Mon 24 Dec 2007, 15:13 GMT

http://africa.reuters.com/top/news/usnBAN454820.html

KANO, Nigeria (Reuters) -

A Nigerian court on Monday ordered the arrests of three of the defendants in a trial over a drug test conducted by Pfizer in 1996 which Nigerian authorities say killed 11 children and left others disabled.

The northern state of Kano is suing Pfizer for $2 billion in damages and pressing criminal charges over the testing of the antibiotic Trovan on children in Kano during a meningitis epidemic that killed 12,000 children in six months.

The federal government is suing for an additional $6.5 billion and also pressing criminal charges.

Pfizer denies accusations that Trovan harmed children and that the company did not obtain proper regulatory and parental approval. It says it was meningitis that killed the children or damaged their health, while Trovan saved lives.

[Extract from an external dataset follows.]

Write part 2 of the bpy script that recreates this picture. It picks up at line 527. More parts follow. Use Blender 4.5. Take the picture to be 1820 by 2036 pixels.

The High Court in Kano on Monday held a hearing in the state's criminal case against Pfizer.

Lawyers for Pfizer were present but Judge Shehu Atiku complained that individual defendants should have been there too and issued arrest warrants against three of them.

Pfizer is arguing in a separate process in a Lagos court that the defendants were not properly served criminal summons and therefore were not technically charged or obliged to appear in court.

The civil and criminal cases launched by the state and federal governments since May have developed into a tangle of unresolved petitions and side issues, dragging on from one adjournment to the next. No witness has been heard and no substantive issue tackled.

Atiku adjourned the Kano state criminal case to January 29 to hear a motion in which Pfizer challenges the court's jurisdiction.